Postal Service revises schedule for facility consolidations
USPS will begin phase-in approach with 48 closures this summer.
In its second change of course this month, the U.S. Postal Service revised its strategy for consolidating facilities, incorporating a slower, more incremental approach than previously planned.
USPS announced a new strategy Thursday that phases in postal facility consolidations over two years. The agency will pursue consolidations in 140 locations by the spring of 2013 -- a move it hopes will bring $1.2 billion in savings annually. Phase 2 of the new plan, slated to be completed by the spring of 2014, will involve streamlining an additional 89 locations for a total of $2.1 billion in savings annually, USPS officials said.
“To return to long-term profitability and financial stability while keeping mail affordable, we must match our network to the anticipated workload,” Postmaster General Patrick Donahoe said Thursday. “Our current plan meets our cost reduction goals, ensures seamless and excellent service performance throughout the implementation period, and provides adequate time for our customers to adapt to our network changes.”
The new plan will reduce the size of the USPS workforce by about 13,000 employees. The agency emphasized its commitment to avoiding layoffs and providing options for remaining within the Postal Service to employees at downsized plants.
The agency had proposed consolidating 150 facilities in 2012 and 114 locations in 2013. Earlier this month officials announced a plan allowing USPS to avoid closing rural post offices, and mentioned the agency would offer a $20,000 early-out incentive for full-time career postmasters and give some employees the option of working reduced hours. About 158,000 postal employees are currently eligible for retirement.
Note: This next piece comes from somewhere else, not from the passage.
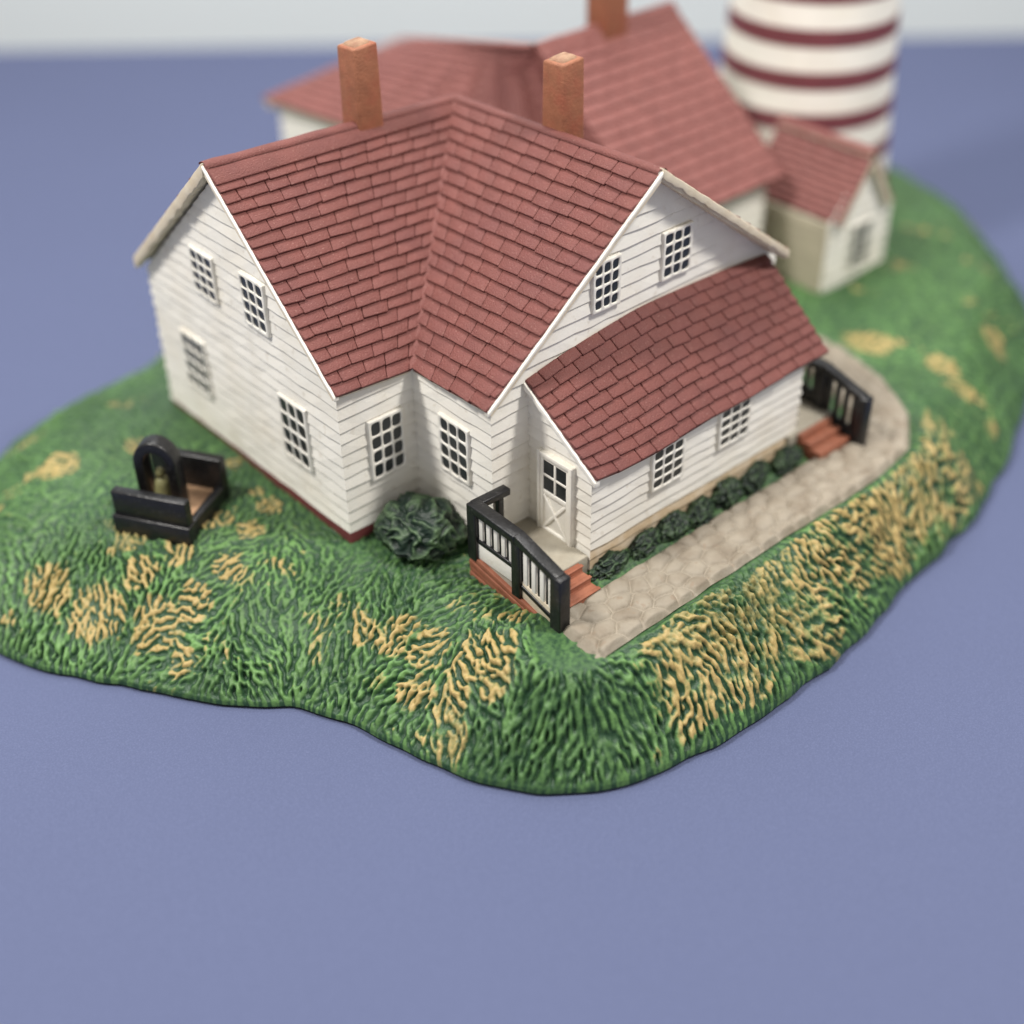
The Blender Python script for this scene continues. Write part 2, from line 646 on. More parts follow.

As part of the strategy unveiled Thursday, USPS also will issue a new rule in the Federal Register modifying service standards for overnight delivery that by 2014 would “initially shrink the geographic reach of overnight service to local areas and enable consolidation activity in 2013,” USPS said in a statement Thursday. The service will be able to maintain most local next-day delivery through 2013.
The Postal Service will begin Phase 1 this summer at 48 locations, but will suspend consolidations between September and December to accommodate election volume.
“We will never stop looking for opportunities to optimize our network,” USPS Chief Operating Officer Megan Brennan told reporters Thursday. “[The new plan] stretches the time frame and gives customers time to plan and adapt.”
“Consolidations” do not necessarily mean closures, Brennan told reporters. The agency says consolidations “mostly involve transferring mail-processing operations from smaller to larger facilities.”
About 5,000 employees affected by the consolidations will be notified next week.
The second phase of the strategy -- 89 additional consolidations beginning in February 2014 -- is conditional upon “the circumstances of the Postal Service,” USPS officials said. The agency still is waiting on legislators to help it sort out its financial woes. One plan would relieve some of the burden of the agency’s obligations to prepay retiree health benefits. Proponents of the Senate bill argue that fixing this should be the primary focus -- not closures and consolidations.
“Today’s proposal does not address the Postal Service’s two upcoming payments of $5.5 billion for its future retiree health care fund, its past overpayments of $11 billion into the Federal Employees Retirement System, or the need to significantly downsize the postal workforce,” Sen. Tom Carper, D-Del., co-sponsor of the Senate bill, said in a statement Thursday. “Only comprehensive, long-term reform of the Postal Service can address these . . . and that reform can only come from Congress.”
The House has yet to take up its key postal reform proposal, which advocates deeper cuts, consolidations and closures.
The National Association of Letter Carriers used Thursday’s announcement to continue to press USPS and lawmakers for a reform plan that would help alleviate the prefunding requirement.
“Since $3.1 billion of the reported $3.2 billion loss in the most recent fiscal quarter stems from prefunding future retiree health benefits . . . the USPS and congressional response ought to address the actual problem,” NALC President Fredric Rolando said in a statement. “Dismantling the network and reducing services to Americans and their businesses is not a business plan.”
CORRECTION: The original version of this story misstated the amount USPS overpaid into the Federal Employees Retirement System.